SOURCE RECORDS
= = =

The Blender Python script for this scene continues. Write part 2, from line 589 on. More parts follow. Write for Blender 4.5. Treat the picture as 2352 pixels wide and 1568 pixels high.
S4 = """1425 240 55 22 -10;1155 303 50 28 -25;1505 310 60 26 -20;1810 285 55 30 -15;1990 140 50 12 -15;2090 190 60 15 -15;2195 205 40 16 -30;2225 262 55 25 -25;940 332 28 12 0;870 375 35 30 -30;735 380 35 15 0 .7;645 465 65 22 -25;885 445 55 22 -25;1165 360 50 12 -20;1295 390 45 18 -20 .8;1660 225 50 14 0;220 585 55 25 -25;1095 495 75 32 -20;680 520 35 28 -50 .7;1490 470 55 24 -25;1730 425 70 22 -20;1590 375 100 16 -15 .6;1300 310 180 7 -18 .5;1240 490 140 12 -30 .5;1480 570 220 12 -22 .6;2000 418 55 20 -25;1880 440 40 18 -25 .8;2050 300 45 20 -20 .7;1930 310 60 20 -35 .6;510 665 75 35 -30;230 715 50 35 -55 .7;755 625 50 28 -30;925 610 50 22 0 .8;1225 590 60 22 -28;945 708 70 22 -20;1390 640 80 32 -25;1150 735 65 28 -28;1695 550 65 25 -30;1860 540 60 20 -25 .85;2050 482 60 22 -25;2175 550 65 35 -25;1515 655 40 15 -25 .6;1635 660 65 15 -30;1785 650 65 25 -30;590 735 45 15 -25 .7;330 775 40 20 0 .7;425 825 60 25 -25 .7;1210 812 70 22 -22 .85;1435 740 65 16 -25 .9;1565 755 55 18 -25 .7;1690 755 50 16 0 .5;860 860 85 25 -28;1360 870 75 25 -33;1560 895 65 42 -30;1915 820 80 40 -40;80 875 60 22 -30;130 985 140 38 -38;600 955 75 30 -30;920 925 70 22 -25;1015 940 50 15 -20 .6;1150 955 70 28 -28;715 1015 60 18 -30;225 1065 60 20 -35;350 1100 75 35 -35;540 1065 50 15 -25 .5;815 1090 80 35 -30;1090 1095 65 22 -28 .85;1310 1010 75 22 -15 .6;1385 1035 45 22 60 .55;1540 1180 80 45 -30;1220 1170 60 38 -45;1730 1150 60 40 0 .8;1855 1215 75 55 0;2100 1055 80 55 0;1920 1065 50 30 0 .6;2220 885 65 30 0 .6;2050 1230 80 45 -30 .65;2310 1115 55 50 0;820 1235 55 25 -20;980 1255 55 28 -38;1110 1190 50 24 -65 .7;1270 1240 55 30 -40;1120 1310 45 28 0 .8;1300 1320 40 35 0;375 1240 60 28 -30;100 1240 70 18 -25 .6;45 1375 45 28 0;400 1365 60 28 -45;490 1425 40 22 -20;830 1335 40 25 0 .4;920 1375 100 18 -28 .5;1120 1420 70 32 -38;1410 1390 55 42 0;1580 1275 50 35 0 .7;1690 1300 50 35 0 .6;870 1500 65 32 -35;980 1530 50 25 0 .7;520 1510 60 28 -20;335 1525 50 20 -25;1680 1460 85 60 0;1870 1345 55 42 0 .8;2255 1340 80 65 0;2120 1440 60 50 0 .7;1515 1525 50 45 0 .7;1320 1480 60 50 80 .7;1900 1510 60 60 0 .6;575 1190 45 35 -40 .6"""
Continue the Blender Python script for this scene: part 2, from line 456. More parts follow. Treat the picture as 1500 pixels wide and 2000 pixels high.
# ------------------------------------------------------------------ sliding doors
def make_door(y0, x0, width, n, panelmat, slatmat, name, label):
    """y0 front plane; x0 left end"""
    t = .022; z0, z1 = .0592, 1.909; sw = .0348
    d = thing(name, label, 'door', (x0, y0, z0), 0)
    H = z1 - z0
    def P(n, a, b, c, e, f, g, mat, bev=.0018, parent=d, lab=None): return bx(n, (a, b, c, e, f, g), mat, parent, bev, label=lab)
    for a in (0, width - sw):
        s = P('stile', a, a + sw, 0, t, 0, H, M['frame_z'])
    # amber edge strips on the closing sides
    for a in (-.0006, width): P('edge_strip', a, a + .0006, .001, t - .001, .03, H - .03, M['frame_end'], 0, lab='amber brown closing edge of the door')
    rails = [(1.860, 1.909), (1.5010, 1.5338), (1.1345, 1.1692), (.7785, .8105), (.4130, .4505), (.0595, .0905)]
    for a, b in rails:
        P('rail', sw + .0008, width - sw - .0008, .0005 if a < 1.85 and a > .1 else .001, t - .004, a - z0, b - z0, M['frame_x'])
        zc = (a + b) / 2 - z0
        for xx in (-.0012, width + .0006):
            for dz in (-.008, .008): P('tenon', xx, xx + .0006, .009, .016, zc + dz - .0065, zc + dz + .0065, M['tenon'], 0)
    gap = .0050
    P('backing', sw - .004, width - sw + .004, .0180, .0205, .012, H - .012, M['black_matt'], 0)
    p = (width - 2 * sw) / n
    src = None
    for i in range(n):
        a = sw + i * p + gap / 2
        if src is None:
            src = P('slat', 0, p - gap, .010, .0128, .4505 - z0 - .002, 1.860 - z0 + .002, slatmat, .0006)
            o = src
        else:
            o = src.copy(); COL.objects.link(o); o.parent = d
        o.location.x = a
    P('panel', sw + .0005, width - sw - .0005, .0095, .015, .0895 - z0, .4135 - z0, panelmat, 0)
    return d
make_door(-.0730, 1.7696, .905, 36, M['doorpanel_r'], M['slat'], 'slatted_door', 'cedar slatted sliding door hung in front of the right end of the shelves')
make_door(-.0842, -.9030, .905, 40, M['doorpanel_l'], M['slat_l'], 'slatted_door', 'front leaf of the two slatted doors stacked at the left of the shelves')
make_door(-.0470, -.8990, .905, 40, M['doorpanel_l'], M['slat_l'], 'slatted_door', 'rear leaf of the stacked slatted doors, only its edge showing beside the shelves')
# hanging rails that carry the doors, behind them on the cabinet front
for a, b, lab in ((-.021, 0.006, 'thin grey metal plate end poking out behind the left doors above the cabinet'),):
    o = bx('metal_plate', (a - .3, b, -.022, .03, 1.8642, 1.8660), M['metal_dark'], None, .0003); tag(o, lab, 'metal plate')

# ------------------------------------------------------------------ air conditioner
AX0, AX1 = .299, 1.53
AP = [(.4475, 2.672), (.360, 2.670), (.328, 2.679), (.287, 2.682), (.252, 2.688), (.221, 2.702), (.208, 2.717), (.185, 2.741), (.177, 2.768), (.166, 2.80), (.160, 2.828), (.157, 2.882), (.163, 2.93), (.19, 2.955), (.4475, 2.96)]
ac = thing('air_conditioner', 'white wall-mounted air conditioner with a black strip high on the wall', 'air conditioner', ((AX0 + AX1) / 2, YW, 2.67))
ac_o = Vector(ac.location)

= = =

Retype all of the material above with every character intact.

FINAL ANSWER
The Blender Python script for this scene continues. Write part 2, from line 589 on. More parts follow. Write for Blender 4.5. Treat the picture as 2352 pixels wide and 1568 pixels high.
S4 = """1425 240 55 22 -10;1155 303 50 28 -25;1505 310 60 26 -20;1810 285 55 30 -15;1990 140 50 12 -15;2090 190 60 15 -15;2195 205 40 16 -30;2225 262 55 25 -25;940 332 28 12 0;870 375 35 30 -30;735 380 35 15 0 .7;645 465 65 22 -25;885 445 55 22 -25;1165 360 50 12 -20;1295 390 45 18 -20 .8;1660 225 50 14 0;220 585 55 25 -25;1095 495 75 32 -20;680 520 35 28 -50 .7;1490 470 55 24 -25;1730 425 70 22 -20;1590 375 100 16 -15 .6;1300 310 180 7 -18 .5;1240 490 140 12 -30 .5;1480 570 220 12 -22 .6;2000 418 55 20 -25;1880 440 40 18 -25 .8;2050 300 45 20 -20 .7;1930 310 60 20 -35 .6;510 665 75 35 -30;230 715 50 35 -55 .7;755 625 50 28 -30;925 610 50 22 0 .8;1225 590 60 22 -28;945 708 70 22 -20;1390 640 80 32 -25;1150 735 65 28 -28;1695 550 65 25 -30;1860 540 60 20 -25 .85;2050 482 60 22 -25;2175 550 65 35 -25;1515 655 40 15 -25 .6;1635 660 65 15 -30;1785 650 65 25 -30;590 735 45 15 -25 .7;330 775 40 20 0 .7;425 825 60 25 -25 .7;1210 812 70 22 -22 .85;1435 740 65 16 -25 .9;1565 755 55 18 -25 .7;1690 755 50 16 0 .5;860 860 85 25 -28;1360 870 75 25 -33;1560 895 65 42 -30;1915 820 80 40 -40;80 875 60 22 -30;130 985 140 38 -38;600 955 75 30 -30;920 925 70 22 -25;1015 940 50 15 -20 .6;1150 955 70 28 -28;715 1015 60 18 -30;225 1065 60 20 -35;350 1100 75 35 -35;540 1065 50 15 -25 .5;815 1090 80 35 -30;1090 1095 65 22 -28 .85;1310 1010 75 22 -15 .6;1385 1035 45 22 60 .55;1540 1180 80 45 -30;1220 1170 60 38 -45;1730 1150 60 40 0 .8;1855 1215 75 55 0;2100 1055 80 55 0;1920 1065 50 30 0 .6;2220 885 65 30 0 .6;2050 1230 80 45 -30 .65;2310 1115 55 50 0;820 1235 55 25 -20;980 1255 55 28 -38;1110 1190 50 24 -65 .7;1270 1240 55 30 -40;1120 1310 45 28 0 .8;1300 1320 40 35 0;375 1240 60 28 -30;100 1240 70 18 -25 .6;45 1375 45 28 0;400 1365 60 28 -45;490 1425 40 22 -20;830 1335 40 25 0 .4;920 1375 100 18 -28 .5;1120 1420 70 32 -38;1410 1390 55 42 0;1580 1275 50 35 0 .7;1690 1300 50 35 0 .6;870 1500 65 32 -35;980 1530 50 25 0 .7;520 1510 60 28 -20;335 1525 50 20 -25;1680 1460 85 60 0;1870 1345 55 42 0 .8;2255 1340 80 65 0;2120 1440 60 50 0 .7;1515 1525 50 45 0 .7;1320 1480 60 50 80 .7;1900 1510 60 60 0 .6;575 1190 45 35 -40 .6"""
Continue the Blender Python script for this scene: part 2, from line 456. More parts follow. Treat the picture as 1500 pixels wide and 2000 pixels high.
# ------------------------------------------------------------------ sliding doors
def make_door(y0, x0, width, n, panelmat, slatmat, name, label):
    """y0 front plane; x0 left end"""
    t = .022; z0, z1 = .0592, 1.909; sw = .0348
    d = thing(name, label, 'door', (x0, y0, z0), 0)
    H = z1 - z0
    def P(n, a, b, c, e, f, g, mat, bev=.0018, parent=d, lab=None): return bx(n, (a, b, c, e, f, g), mat, parent, bev, label=lab)
    for a in (0, width - sw):
        s = P('stile', a, a + sw, 0, t, 0, H, M['frame_z'])
    # amber edge strips on the closing sides
    for a in (-.0006, width): P('edge_strip', a, a + .0006, .001, t - .001, .03, H - .03, M['frame_end'], 0, lab='amber brown closing edge of the door')
    rails = [(1.860, 1.909), (1.5010, 1.5338), (1.1345, 1.1692), (.7785, .8105), (.4130, .4505), (.0595, .0905)]
    for a, b in rails:
        P('rail', sw + .0008, width - sw - .0008, .0005 if a < 1.85 and a > .1 else .001, t - .004, a - z0, b - z0, M['frame_x'])
        zc = (a + b) / 2 - z0
        for xx in (-.0012, width + .0006):
            for dz in (-.008, .008): P('tenon', xx, xx + .0006, .009, .016, zc + dz - .0065, zc + dz + .0065, M['tenon'], 0)
    gap = .0050
    P('backing', sw - .004, width - sw + .004, .0180, .0205, .012, H - .012, M['black_matt'], 0)
    p = (width - 2 * sw) / n
    src = None
    for i in range(n):
        a = sw + i * p + gap / 2
        if src is None:
            src = P('slat', 0, p - gap, .010, .0128, .4505 - z0 - .002, 1.860 - z0 + .002, slatmat, .0006)
            o = src
        else:
            o = src.copy(); COL.objects.link(o); o.parent = d
        o.location.x = a
    P('panel', sw + .0005, width - sw - .0005, .0095, .015, .0895 - z0, .4135 - z0, panelmat, 0)
    return d
make_door(-.0730, 1.7696, .905, 36, M['doorpanel_r'], M['slat'], 'slatted_door', 'cedar slatted sliding door hung in front of the right end of the shelves')
make_door(-.0842, -.9030, .905, 40, M['doorpanel_l'], M['slat_l'], 'slatted_door', 'front leaf of the two slatted doors stacked at the left of the shelves')
make_door(-.0470, -.8990, .905, 40, M['doorpanel_l'], M['slat_l'], 'slatted_door', 'rear leaf of the stacked slatted doors, only its edge showing beside the shelves')
# hanging rails that carry the doors, behind them on the cabinet front
for a, b, lab in ((-.021, 0.006, 'thin grey metal plate end poking out behind the left doors above the cabinet'),):
    o = bx('metal_plate', (a - .3, b, -.022, .03, 1.8642, 1.8660), M['metal_dark'], None, .0003); tag(o, lab, 'metal plate')

# ------------------------------------------------------------------ air conditioner
AX0, AX1 = .299, 1.53
AP = [(.4475, 2.672), (.360, 2.670), (.328, 2.679), (.287, 2.682), (.252, 2.688), (.221, 2.702), (.208, 2.717), (.185, 2.741), (.177, 2.768), (.166, 2.80), (.160, 2.828), (.157, 2.882), (.163, 2.93), (.19, 2.955), (.4475, 2.96)]
ac = thing('air_conditioner', 'white wall-mounted air conditioner with a black strip high on the wall', 'air conditioner', ((AX0 + AX1) / 2, YW, 2.67))
ac_o = Vector(ac.location)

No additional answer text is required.